Others point out that boycotts can be confusing for consumers, and sometimes hurt fishermen. "I'm not a boycott signer," says Chris Douglass, chef and co-owner of Icarus restaurant in Boston. "They tend to be oversimplistic, focusing on only one fish. I've also seen how boycotts can turn around and bite you in the back. They bring lots of attention to an issue, which can be good. But with swordfish," he explains, "many East Coast fishermen were hurt by it even though they were practicing good fishery management, sticking to quotas as well as size and weight limits."
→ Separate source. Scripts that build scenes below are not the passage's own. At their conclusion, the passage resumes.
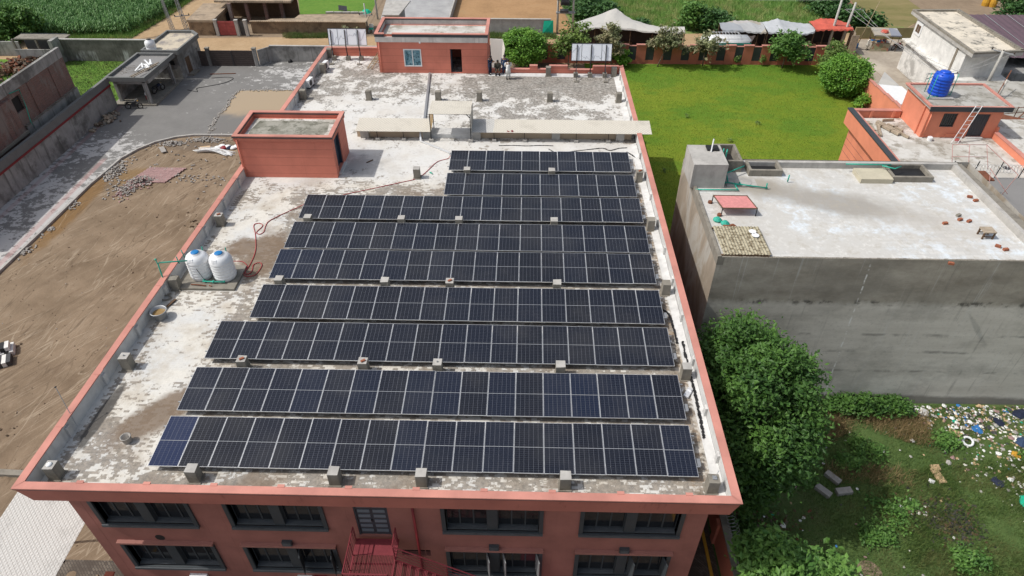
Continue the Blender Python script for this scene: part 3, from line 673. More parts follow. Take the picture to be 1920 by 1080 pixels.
sheet('dry_field', [(60.6,80.2),(66,80.2),(72,86),(72,98),(64.2,98)], G-.010, M['dry'])
sheet('bare_field', [(66,80),(130,70),(130,140),(72,140),(72,86)], G-.012, M['soil'])
sheet('verge', [(58.8,76.5),(66,76),(66.2,81),(60.5,80.9)], G-.003, M['green'])
sheet('lawn', [(21.2,14),(51.4,14),(51.2,66.8),(21.2,66.7)], G-.005, M['lawn'])
sheet('front_court', [(-9.0,-12),(23.9,-12),(23.9,42),(-3.4,42),(-3.4,1.6),(-9.0,1.6)], G+.02, M['darkpave'])
STREET = [(51.5,36),(51.5,60),(51.3,67),(56.0,67),(56.2,72.6),(58.5,76),(70,76),(70,36)]
sheet('street', STREET, G-.002, M['street'])
# joints of the street slabs, recessed strips
mj = MB()
for a, b in (((56.1,71.6),(56.6,40)),((53.6,66.0),(53.9,40)),((51.4,61.5),(62,62.2)),((51.4,53.5),(60,54)),((56,72.2),(66,72.6))): mj.beam((a[0],a[1],G+.001),(b[0],b[1],G+.001), .06, .004)
tag(mj.build('street_joint', M['soil']), kind='structure')
# rough plot on the right: uneven grid
nx, ny = 120, 100; xs = np.linspace(23.9, 62, nx); ys = np.linspace(-13, 12.85, ny); X, Y = np.meshgrid(xs, ys)
Z = np.zeros_like(X)
for k in range(220):
    cx, cy, s_ = rng.uniform(24, 61), rng.uniform(-12, 12.5), rng.uniform(.3, 1.6); Z += rng.uniform(-.06, .10) * np.exp(-((X-cx)**2+(Y-cy)**2)/s_**2)
V = np.stack([X, Y, G + Z], -1).reshape(-1, 3); ii = np.arange(ny*nx).reshape(ny, nx)
F = np.stack([ii[:-1, :-1], ii[:-1, 1:], ii[1:, 1:], ii[1:, :-1]], -1).reshape(-1, 4)
o = np_mesh('waste_ground', V, F, M['waste']); tag(o, kind='structure'); o.data.polygons.foreach_set('use_smooth', [True]*len(F))
# ------------------------------------------------------------------ the main building
bld = thing('office_building', 'large terracotta building whose long flat roof carries the solar panels', 'building', (9, 18, G))
def wall_holes(mb, u0, u1, z0, z1, holes, fn, depth=.3, m=0, mr=None):
    """a wall sheet with rectangular openings and their reveals; fn(u, d, z) maps to world, d = depth behind the face"""
    us = sorted({u0, u1, *[h[0] for h in holes], *[h[1] for h in holes]}); zs = sorted({z0, z1, *[h[2] for h in holes], *[h[3] for h in holes]})
    for a, b in zip(us[:-1], us[1:]):
        for c, d in zip(zs[:-1], zs[1:]):
            um, zm = (a+b)/2, (c+d)/2
            if any(h[0] < um < h[1] and h[2] < zm < h[3] for h in holes): continue
            mb.add([fn(a,0,c), fn(b,0,c), fn(b,0,d), fn(a,0,d)], [(0,1,2,3)], m)
    for h in holes:
        a, b, c, d = h; mm = m if mr is None else mr
        mb.add([fn(a,0,c), fn(a,depth,c), fn(a,depth,d), fn(a,0,d)], [(0,1,2,3)], mm)
        mb.add([fn(b,0,c), fn(b,0,d), fn(b,depth,d), fn(b,depth,c)], [(0,1,2,3)], mm)
        mb.add([fn(a,0,c), fn(b,0,c), fn(b,depth,c), fn(a,depth,c)], [(0,1,2,3)], mm)
        mb.add([fn(a,0,d), fn(a,depth,d), fn(b,depth,d), fn(b,0,d)], [(0,1,2,3)], mm)
YF = -0.60; XL, XR = -3.38, 21.32
top = [(-2.46,1.14),(2.79,6.35),(11.23,14.89),(16.62,20.30)]
mid = [(-2.31,1.31),(2.82,6.40),(11.26,14.93),(16.59,20.20)]
wins = [(a,b,-2.68,-.95,'t') for a,b in top] + [(a,b,-6.02,-4.25,'m') for a,b in mid] + [(a,b,-9.2,-7.25,'b') for a,b in ((-1.2,1.0),(2.4,4.2),(12.2,14.2),(17.2,19.2))]
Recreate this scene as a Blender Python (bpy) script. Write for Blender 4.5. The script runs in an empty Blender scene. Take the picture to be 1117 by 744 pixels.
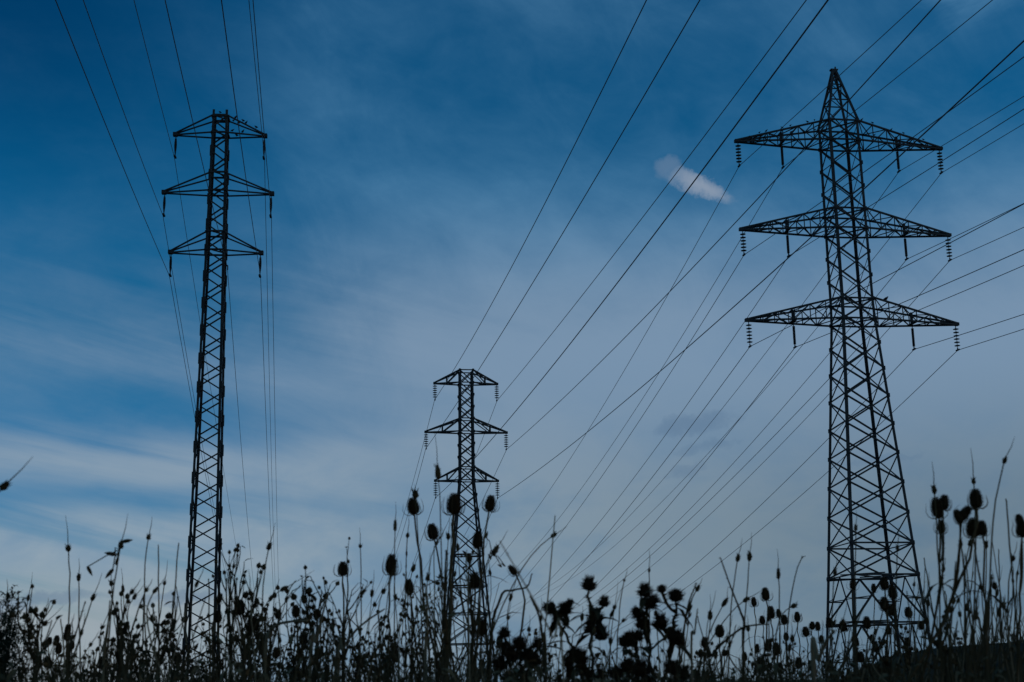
import bpy, math, random
from mathutils import Vector, Matrix
rng = random.Random(11)
sc = bpy.context.scene
COL = sc.collection
R_ = math.radians

# ------------------------------------------------------------------ camera
ZC, F, PITCH, ROLL, W, H = 1.1, 1518.65, 0.24155, -0.01562, 1117.0, 744.0
_F = Vector((0, math.cos(PITCH), math.sin(PITCH)))
_r0 = Vector((1, 0, 0)); _u0 = Vector((0, -math.sin(PITCH), math.cos(PITCH)))
_R = _r0*math.cos(ROLL) + _u0*math.sin(ROLL)
_U = -_r0*math.sin(ROLL) + _u0*math.cos(ROLL)
cd = bpy.data.cameras.new('camera'); cam = bpy.data.objects.new('camera', cd); COL.objects.link(cam)
cd.sensor_width = 36.0; cd.lens = F*36.0/W; cd.clip_start = 0.05; cd.clip_end = 8000
M = Matrix((( _R.x, _U.x, -_F.x, 0), (_R.y, _U.y, -_F.y, 0), (_R.z, _U.z, -_F.z, ZC), (0, 0, 0, 1)))
cam.matrix_world = M
cd.dof.use_dof = True; cd.dof.focus_distance = 60.0; cd.dof.aperture_fstop = 10.0
sc.camera = cam
def P(px, py, Y):
    """world point on the line of sight (px, py) at distance Y along +Y"""
    d = _F + _R*((px-W/2)/F) + _U*((H/2-py)/F)
    return Vector((0, 0, ZC)) + d*(Y/d.y)

# ------------------------------------------------------------------ sky, sun, exposure
SUN_EL, SUN_AZ = R_(7.0), R_(95.0)          # azimuth from +Y towards +X: the sun is low, off to the east
wd = bpy.data.worlds.new('World'); sc.world = wd; wd.use_nodes = True
nt = wd.node_tree; nt.nodes.clear(); ln = nt.links
def nd(t, **k):
    n = nt.nodes.new(t)
    for a, b in k.items(): setattr(n, a, b)
    return n
def put(s, v):
    if isinstance(v, bpy.types.NodeSocket): ln.new(v, s)
    else: s.default_value = v
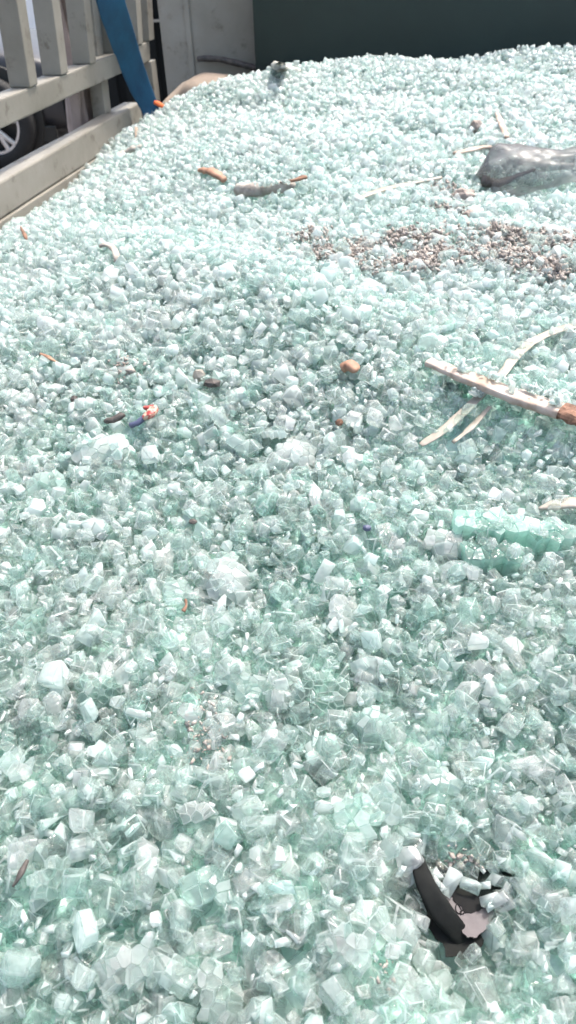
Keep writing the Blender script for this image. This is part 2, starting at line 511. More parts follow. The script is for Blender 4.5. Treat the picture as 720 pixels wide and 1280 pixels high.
bm = bmesh.new(); bedbox(bm, -.9, 2.02, -.02, 1.98, -.73, -.70); tpart('bed_floor', bm, M_WOODBED)
bm = bmesh.new(); bedbox(bm, -.9, 1.705, -.034, 0, -.315, -.27, cuts=26, wob=.0009); tpart('side_rail', bm, M_CREAM, bevel=.003)
bm = bmesh.new(); bedbox(bm, -.9, 1.705, -.030, .004, -.335, -.3155); bedbox(bm, -.9, 2.0, -.028, -.004, -.70, -.3355)
tpart('side_panel', bm, M_CREAM, bevel=.0015)
bm = bmesh.new(); bedbox(bm, -.9, 2.0, 1.93, 1.96, -.70, -.30); tpart('side_panel', bm, M_CREAM, bevel=.002)
s_w, _ = on_head(203, 60, 2.0)
bm = bmesh.new()
bedbox(bm, 2.0, 2.02, s_w, 1.96, -.70, .16)
sp = s_w + .06
while sp < 1.9:                                     # shallow pressed ribs of the steel sheet
    bedbox(bm, 1.996, 1.9995, sp, sp + .012, -.66, .13); sp += .205
tpart('headboard', bm, M_WALL, bevel=.0012)
bm = bmesh.new(); bedbox(bm, 1.985, 2.035, s_w - .01, 1.98, .1605, .20); tpart('headboard_rail', bm, M_CREAM, bevel=.003)
bm = bmesh.new(); bedbox(bm, -.9, 2.0, .45, .55, -.86, -.7305); bedbox(bm, -.9, 2.0, 1.40, 1.50, -.86, -.7305); tpart('chassis_beam', bm, M_TRIM)

s0, _ = on_head(319, 50, 1.955)
gb = empty('green_board', bed(1.955, s0, -.6)); tag(gb, 'dark green board standing upright against the headboard behind the glass heap', 'board')
bm = bmesh.new(); bedbox(bm, 1.945, 1.962, s0, 1.90, -.60, .13)
for v in bm.verts: v.co -= gb.location
new_obj('board_face', bm, M_GREEN, gb, bevel=.002)
bm = bmesh.new(); bedbox(bm, 1.939, 1.9445, s0 + .002, 1.898, .098, .128)
for v in bm.verts: v.co -= gb.location
new_obj('top_batten', bm, M_GREEN, gb, bevel=.001)

# ------------------------------------------------------------------ slatted fence on the side of the bed
fence = empty('side_fence', bed(0, 0, -.30)); tag(fence, 'cream slatted wooden stake fence standing along the left side of the truck bed', 'fence')


def fpart(name, bm, m=None, **k):
    for v in bm.verts: v.co += N * max(0, v.co.z - H + .2105) * .075          # the fence leans in a little
    for v in bm.verts: v.co -= fence.location
    return new_obj(name, bm, m or M_CREAM, fence, **k)


for z0, z1 in ((-.2105, -.1765), (.10, .134), (.40, .434)):
    bm = bmesh.new(); bedbox(bm, -.5, 1.795, -.033, 0, z0, z1, cuts=24, wob=.0008); fpart('rail', bm, bevel=.0025)
ts = []
for px_, py_ in ((38, 104), (78, 94), (114, 82), (148, 70), (174, 60)):
    ts.append(on_side(px_, py_)[0])
pitch = (ts[-1] - ts[0]) / 4; t = ts[0] - pitch
while t > -.5: ts.append(t); t -= pitch
for t in ts:
    bm = bmesh.new()
    lean = random.uniform(-.004, .004)
    bedbox(bm, t - .0135, t + .0135, -.030, .0025, -.1762, .0995); bedbox(bm, t - .0135, t + .0135, -.030, .0025, .1345, .3995)
    fpart('stake', bm, bevel=.002)
t_e = on_side(184, 60)[0]
bm = bmesh.new(); bedbox(bm, t_e - .002, t_e + .030, -.032, .0045, -.1762, .47); bedbox(bm, t_e - .002, t_e + .030, -.032, .0045, -.42, -.2108); fpart('end_post', bm, bevel=.002)
t_b = on_side(120, 135, -.05)[0]
bm = bmesh.new(); bedbox(bm, t_b - .016, t_b + .016, -.060, -.0345, -.40, .47); fpart('outer_post', bm, M_WALL, bevel=.002)

# beige cloth hanging on the outside of the fence
def cloth_strip():
    bm = bmesh.new(); nz, ns = 60, 26; g = []
    for i in range(nz + 1):
        z = .43 - i * (.43 + .37) / nz; f = i / nz; row = []
        tc = on_side(87, 40, -.06)[0] + .008 * f; hw = .036 * (1 - .2 * math.sin(f * 3.1)) + .05 * max(0, f - .6)
        for j in range(ns + 1):
            u = j / ns * 2 - 1
            dz = .012 * math.sin(u * 8.5 + 1.2 + f * 1.5) + .006 * math.sin(u * 17 - f * 5) + .004 * math.sin(f * 21 + u * 3)
            row.append((tc + hw * u, -.068 + dz, z + .006 * math.sin(u * 4)))
        g.append(row)
    for side in (0, 1):
        vs = [[bm.verts.new(bed(t, s - side * .0016, z)) for t, s, z in r] for r in g]
        for a, b in zip(vs, vs[1:]):
            for j in range(ns):
                q = (a[j], a[j + 1], b[j + 1], b[j]); bm.faces.new(q if side else q[::-1])
        if side: last = vs
        else: first = vs
    for i in range(nz):
        for j in (0, ns): bm.faces.new((first[i][j], first[i + 1][j], last[i + 1][j], last[i][j]))
    return bm


o = new_obj('hanging_cloth', cloth_strip(), M_CLOTH, smooth=True)
tag(o, 'beige pink cloth hanging in folds on the outer side of the slatted fence', 'cloth')

# blue ratchet strap coming down inside the fence
pts = []
for px_, py_, s in ((128, -60, .034), (138, 0, .030), (149, 35, .026), (161, 72, .020), (174, 106, .022), (186, 132, .030), (191, 146, .036)):
    t, z = on_side(px_, py_, s); pts.append(bed(t, s, z))
pts.insert(0, bed(on_side(128, -60, .034)[0] - .05, .052, .30)); pts.insert(0, bed(on_side(128, -60, .034)[0] - .07, .060, .445))
bm = bmesh.new(); sweep(bm, pts, [.0240] * 5 + [.023, .021, .018, .016], .0011, up=(N * .45 - U * .9).normalized(), seg=12, p=5, sub=8, rough=.0004)
strap = new_obj('cargo_strap', bm, M_STRAP, smooth=True); tag(strap, 'blue woven cargo strap running down the inside of the fence into the glass', 'strap')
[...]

Paul Parker, a fishermen for five years, has recently become executive director of the Cape Cod Commercial Hook Fisherman's Association. He believes that these boycotts are now a "necessary fact of life." But he knows firsthand about the confusion they can cause. "People hear about the Chilean sea bass campaign and assume there's something wrong with eating striped bass," he says. "I am constantly having to clarify the difference between them, which is vast."
For boycotts to be most effective, Mr. Parker says, they need to take place on a more local level, closer to home. He explains that the issues regarding a particular fish on one coast may not apply to that same species on the other coast.